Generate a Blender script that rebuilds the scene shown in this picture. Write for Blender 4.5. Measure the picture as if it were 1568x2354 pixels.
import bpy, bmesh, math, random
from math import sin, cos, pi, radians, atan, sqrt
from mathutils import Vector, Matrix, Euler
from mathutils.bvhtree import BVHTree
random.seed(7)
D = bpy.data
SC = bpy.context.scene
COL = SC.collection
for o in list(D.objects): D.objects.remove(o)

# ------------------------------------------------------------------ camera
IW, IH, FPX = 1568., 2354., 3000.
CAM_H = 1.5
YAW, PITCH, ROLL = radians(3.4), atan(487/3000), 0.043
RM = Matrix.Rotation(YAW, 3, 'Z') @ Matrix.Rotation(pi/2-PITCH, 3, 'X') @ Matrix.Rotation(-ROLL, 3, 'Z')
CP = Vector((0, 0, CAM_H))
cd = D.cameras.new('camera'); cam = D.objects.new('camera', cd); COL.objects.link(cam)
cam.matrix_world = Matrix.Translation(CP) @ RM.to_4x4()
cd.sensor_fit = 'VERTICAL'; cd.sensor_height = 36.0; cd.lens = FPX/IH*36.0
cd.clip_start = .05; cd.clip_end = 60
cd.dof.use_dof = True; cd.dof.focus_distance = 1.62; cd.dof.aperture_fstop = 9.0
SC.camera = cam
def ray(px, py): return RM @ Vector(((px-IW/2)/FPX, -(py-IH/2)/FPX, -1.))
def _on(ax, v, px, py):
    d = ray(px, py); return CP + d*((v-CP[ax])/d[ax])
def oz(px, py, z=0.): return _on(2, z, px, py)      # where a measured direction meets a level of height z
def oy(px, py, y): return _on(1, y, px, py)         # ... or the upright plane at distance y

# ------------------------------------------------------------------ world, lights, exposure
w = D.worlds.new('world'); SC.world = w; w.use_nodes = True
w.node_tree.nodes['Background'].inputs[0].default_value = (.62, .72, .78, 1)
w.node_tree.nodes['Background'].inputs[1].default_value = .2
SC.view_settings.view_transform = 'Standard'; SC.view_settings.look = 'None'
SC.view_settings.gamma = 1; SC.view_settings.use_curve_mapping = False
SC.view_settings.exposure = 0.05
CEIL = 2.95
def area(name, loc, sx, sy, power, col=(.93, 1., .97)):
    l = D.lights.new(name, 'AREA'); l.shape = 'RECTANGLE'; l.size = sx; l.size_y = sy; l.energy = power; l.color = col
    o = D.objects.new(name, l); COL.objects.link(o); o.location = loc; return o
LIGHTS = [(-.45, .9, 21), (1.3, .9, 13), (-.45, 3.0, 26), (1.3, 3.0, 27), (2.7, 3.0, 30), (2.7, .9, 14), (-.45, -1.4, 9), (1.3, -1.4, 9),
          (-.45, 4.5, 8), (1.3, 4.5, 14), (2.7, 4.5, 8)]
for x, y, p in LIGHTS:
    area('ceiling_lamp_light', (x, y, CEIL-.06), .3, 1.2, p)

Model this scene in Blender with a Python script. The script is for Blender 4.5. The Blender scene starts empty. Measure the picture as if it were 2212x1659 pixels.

■ ■ ■ ■ ■

Exactly as they appear, please write out the lines from the opening of the listing above down to the line containing "for o in list(D.objects): D.objects.remove(o)", with both end lines included.

▸ Exercise result:
Generate a Blender script that rebuilds the scene shown in this picture. Write for Blender 4.5. Measure the picture as if it were 1568x2354 pixels.
import bpy, bmesh, math, random
from math import sin, cos, pi, radians, atan, sqrt
from mathutils import Vector, Matrix, Euler
from mathutils.bvhtree import BVHTree
random.seed(7)
D = bpy.data
SC = bpy.context.scene
COL = SC.collection
for o in list(D.objects): D.objects.remove(o)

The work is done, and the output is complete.